Inflation slows for ninth consecutive month, declining below 40 percent
ANKARA

Türkiye's annual inflation rate eased for the ninth consecutive month, reaching 39.05 percent in February — the lowest level since July 2023 — according to official data released on March 3.
“We expect the steady decline in inflation to continue, thanks to fiscal and income policies supporting the disinflation process and improvements in expectations, said Finance Minister Mehmet Şimşek, commenting on the latest price data.
In core goods, annual inflation fell by 32 points compared to the same month last year, reaching 21.7 percent, while service inflation dropped by 35 points to 59.8 percent, he added.
“We will resolutely implement our policies to achieve price stability,” Şimşek reiterated.
Headline inflation decreased from 42.12% in January, falling below market expectations, showed data from the Turkish Statistical Institute (TÜİK).
Economists polled by state-run Anadolu Agency last week had projected inflation to be at 40 percent.
The cost of energy rose by 43.92 percent year-on-year in February, slightly accelerating from January’s 43.05 percent.
Food and non-alcoholic beverage prices increased at their slowest pace since November 2021, rising 35.11 percent, down from 41.76 percent in January.

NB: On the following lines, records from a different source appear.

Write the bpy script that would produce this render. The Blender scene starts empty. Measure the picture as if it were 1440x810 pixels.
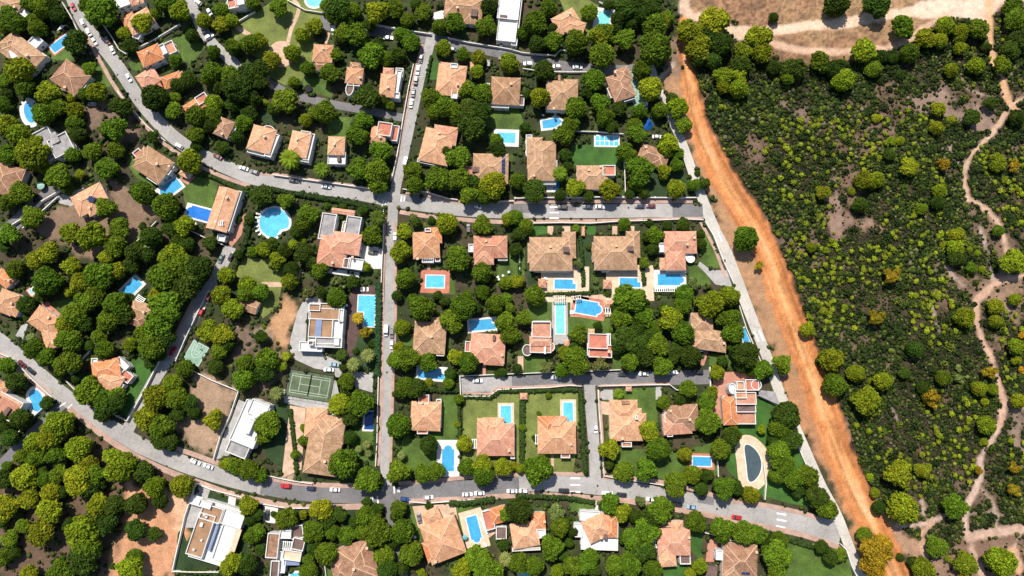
# Aerial view of a wooded villa estate beside an orange dirt track and scrubland.
import bpy, bmesh, math, random
import numpy as np
from mathutils import Vector, Matrix

rnd = random.Random(7)
nrs = np.random.RandomState(11)
scene = bpy.context.scene
COL = scene.collection
CAM_H, TILT, FOC = 300.0, math.radians(8.5), 960.0
SIN, COS = math.sin(TILT), math.cos(TILT)

# ---------------------------------------------------------------- survey: sheet coordinates -> ground metres
ORG = {'a': 0.0, 'b': 203.0, 'c': 406.0, 'd': 608.0, '1': 0.0, '2': 360.0, '3': 720.0, '4': 1080.0}

def src(c, x, y):
    return ORG[c[1]] + x / 3.99, ORG[c[0]] + y / 3.99

def Pw(px, py, z=0.0):
    u, v = (px - 720) / FOC, (405 - py) / FOC
    dx, dy, dz = u, SIN + v * COS, -COS + v * SIN
    t = (CAM_H - z) / -dz
    return Vector((dx * t, dy * t, z))

def P(c, x, y, z=0.0):
    if c == '':
        return Pw(x, y, z)
    return Pw(*src(c, x, y), z)

def rect(c, x, y, w, h, a, z=0.0):
    r = math.radians(a)
    ex, ey = (math.cos(r), math.sin(r)), (-math.sin(r), math.cos(r))
    f = lambda s, t: P(c, x + ex[0] * s * w / 2 + ey[0] * t * h / 2, y + ex[1] * s * w / 2 + ey[1] * t * h / 2, z)
    cx = P(c, x, y, z)
    vx = f(1, 0) - f(-1, 0)
    vy = f(0, 1) - f(0, -1)
    ang = math.atan2(vx.y, vx.x)
    return cx, vx.length, vy.length, ang

# ---------------------------------------------------------------- materials
def newmat(name):
    m = bpy.data.materials.new(name)
    m.use_nodes = True
    nt = m.node_tree
    b = nt.nodes['Principled BSDF']
    b.inputs['Specular IOR Level'].default_value = 0.25
    return m, nt, b

def N(nt, t, **kw):
    n = nt.nodes.new(t)
    for k, v in kw.items():
        setattr(n, k, v)
    return n

def noise(nt, vec, scale, detail=4, rough=0.6):
    n = N(nt, 'ShaderNodeTexNoise')
    n.inputs['Scale'].default_value = scale
    n.inputs['Detail'].default_value = detail
    n.inputs['Roughness'].default_value = rough
    nt.links.new(vec, n.inputs['Vector'])
    return n.outputs['Fac']

def ramp(nt, fac, stops):
    r = N(nt, 'ShaderNodeValToRGB')
    el = r.color_ramp.elements
    el[0].position, el[0].color = stops[0][0], (*stops[0][1], 1)
    el[1].position, el[1].color = stops[-1][0], (*stops[-1][1], 1)
    for p, c in stops[1:-1]:
        e = el.new(p)
        e.color = (*c, 1)
    nt.links.new(fac, r.inputs['Fac'])
    return r.outputs['Color']

def mix(nt, a, b, fac, mode='MULTIPLY'):
    m = N(nt, 'ShaderNodeMix', data_type='RGBA', blend_type=mode)
    for sock, v in ((m.inputs[0], fac), (m.inputs[6], a), (m.inputs[7], b)):
        if hasattr(v, 'is_linked'):
            nt.links.new(v, sock)
        elif isinstance(v, (int, float)):
            sock.default_value = v
        else:
            sock.default_value = (*v, 1)
    return m.outputs[2]

def grey(lo, hi, p0=0.3, p1=0.7):
    return [(p0, (lo,) * 3), (p1, (hi,) * 3)]

def simple(name, col, rough=0.8, s1=0.35, s2=3.0, amp=0.25, metal=0.0, spec=0.25, objcoord=False):
    m, nt, b = newmat(name)
    if objcoord:
        vec = N(nt, 'ShaderNodeTexCoord').outputs['Object']
    else:
        vec = N(nt, 'ShaderNodeNewGeometry').outputs['Position']
    f1, f2 = noise(nt, vec, s1), noise(nt, vec, s2)
    c = mix(nt, col, ramp(nt, f1, grey(1 - amp, 1 + amp)), 1.0)
    c = mix(nt, c, ramp(nt, f2, grey(1 - amp * .7, 1 + amp * .7)), 1.0)
    nt.links.new(c, b.inputs['Base Color'])
    b.inputs['Roughness'].default_value = rough
    b.inputs['Metallic'].default_value = metal
    b.inputs['Specular IOR Level'].default_value = spec
    return m

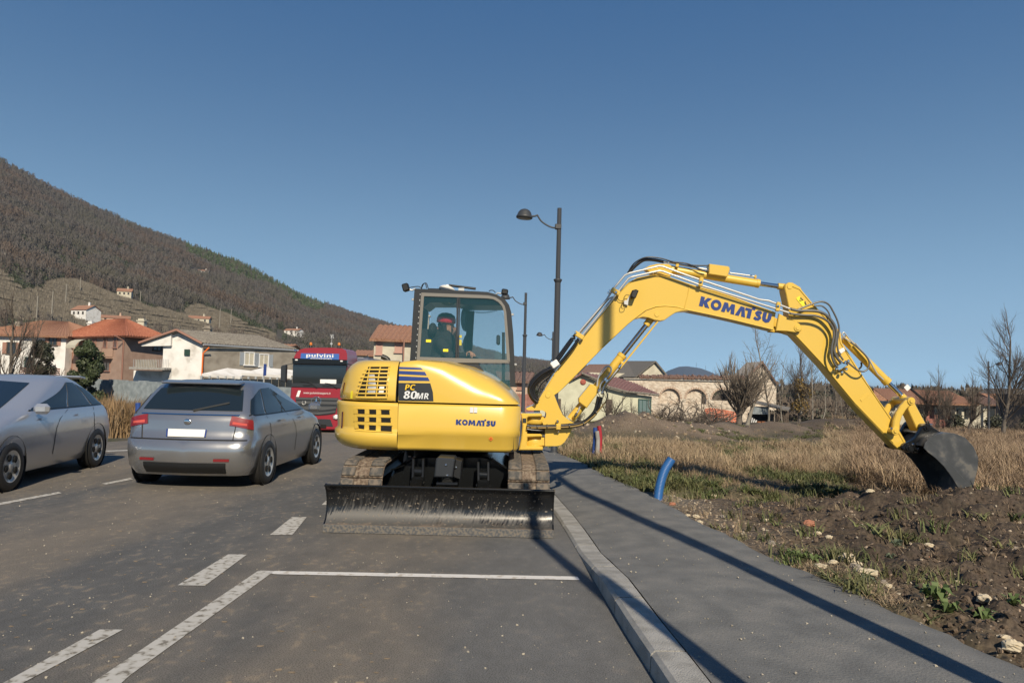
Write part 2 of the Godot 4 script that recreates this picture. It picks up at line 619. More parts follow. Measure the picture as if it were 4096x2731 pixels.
func ground_color(x: float, d: float, rough: float) -> Color:
	var r := ev(SR, d)
	var e := x - r
	var a := patch.get_noise_2d(x, d)
	var b := patch2.get_noise_2d(x, d)
	var soil := Vector3(0.104, 0.076, 0.053)
	var dry := Vector3(0.185, 0.140, 0.090)
	var green := Vector3(0.070, 0.085, 0.030)
	var stone := Vector3(0.30, 0.26, 0.20)
	var c := dry.lerp(soil, clampf(0.45 + 1.1 * b, 0, 1)).lerp(green, clampf(0.1 + 1.5 * a, 0, 0.75))
	if x < r:
		c = Vector3(0.135, 0.115, 0.08).lerp(green, clampf(0.3 + a, 0, 0.7))
	elif d < 11.0:
		c = c.lerp(soil * (0.85 + 0.5 * b), smoothstep(2.4, 3.2, x) * (1.0 - smoothstep(9.6, 10.9, d)))
		c = c.lerp(Vector3(0.20, 0.158, 0.112), clampf(1.0 - e / 0.9, 0, 1) * smoothstep(6.3, 8.0, d))
		c = c.lerp(stone, clampf(1.0 - absf(e - 0.25) / 0.5, 0, 1) * smoothstep(8.8, 9.8, d) * (0.5 + 0.5 * b))
	elif d > 26.0:
		c = c.lerp(Vector3(0.125, 0.105, 0.068), 0.5)
	for m in MOUNDS:
		var q := pow((x - m[0]) / m[2], 2.0) + pow((d - m[1]) / m[3], 2.0)
		if q < 2.5:
			c = c.lerp((Vector3(0.215, 0.165, 0.120) if m[0] < 14.0 else Vector3(0.125, 0.095, 0.068)) * (1.0 + 0.4 * b), clampf(1.6 - q * 0.7, 0, 1))
	if d > 130.0:
		c = Vector3(0.11, 0.105, 0.06)
	return Color(c.x, c.y, c.z)

func span(a: Array) -> Array:             # [from, to, steps, to, steps ...] as one run of values
	var o := [a[0]]
	var last: float = a[0]
	for i in range(1, a.size(), 2):
		for k in a[i + 1]:
			o.append(lerpf(last, a[i], float(k + 1) / a[i + 1]))
		last = a[i]
	return o

func strip_mesh(rows: Array, flat_uv := false) -> ArrayMesh:   # rows of points, seen from above
	var st := SurfaceTool.new()
	st.begin(Mesh.PRIMITIVE_TRIANGLES)
	st.set_smooth_group(0)
	var n: int = rows[0].size()
	for r in rows:
		for p in r:
			if flat_uv:
				st.set_uv(Vector2((p.x + 15.5) / 17.0, (-p.z - 1.5) / 34.0))
				st.set_uv2(Vector2(p.x, p.z) * 0.8)
			st.add_vertex(p)
	for i in rows.size() - 1:
		for j in n - 1:
			var a := i * n + j
			for k in [a, a + n, a + 1, a + 1, a + n, a + n + 1]:
				st.add_index(k)
	st.generate_normals()
	return st.commit()

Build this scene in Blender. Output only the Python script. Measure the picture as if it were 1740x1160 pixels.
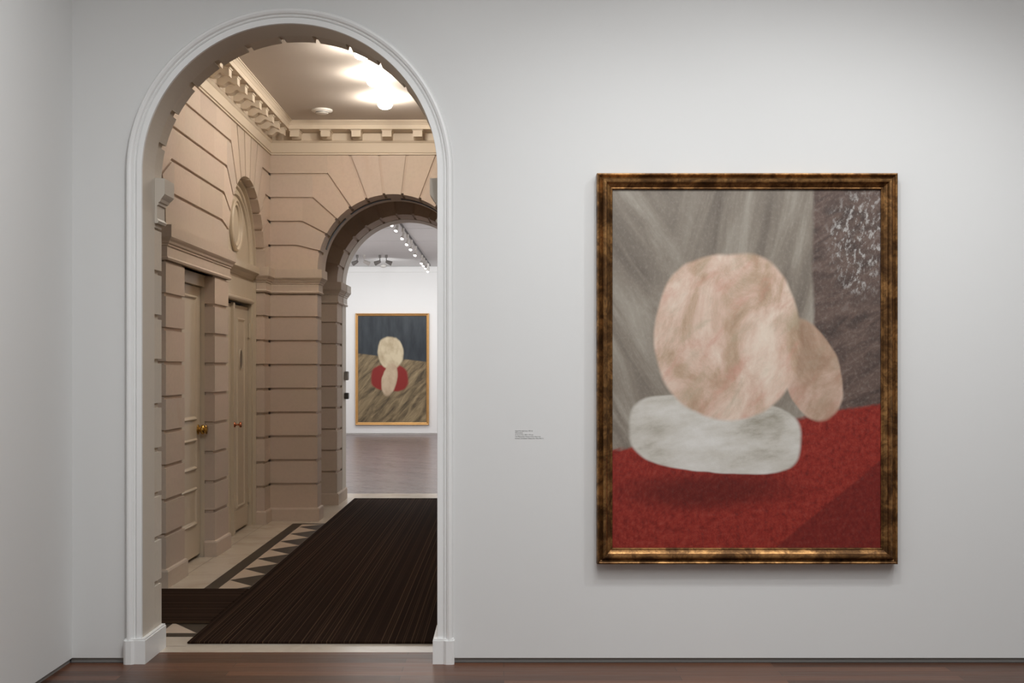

Annual core inflation, which excludes volatile items such as energy and food, meanwhile, fell to a 37-month low of 40.21 percent.
On a monthly basis, the consumer price index (CPI) rose 2.27 percent, compared to 5.03 percent in January.
Food and non-alcoholic beverage prices rose by 3.2 percent last month from January, while the monthly increase in transport costs was 3.05 percent.
Restaurant and hotel prices advanced 3.12 percent month-on-month and housing costs increased by 4.6 percent, TÜİK said.
Core CPI increased 1.8 percent month-on-month, significantly lower than the 5.59 percent hike recorded in January.
In February, the Central Bank lifted its annual consumer inflation forecast for 2025 from the previous 21 percent to 24 percent, while keeping its forecast for 2026 unchanged at 12 percent.
As inflation continues to decline, the bank is widely expected to deliver another 250 bps cut to slash the one-week repo auction rate to 42.5 percent, when its Monetary Policy Committee meets on March 6.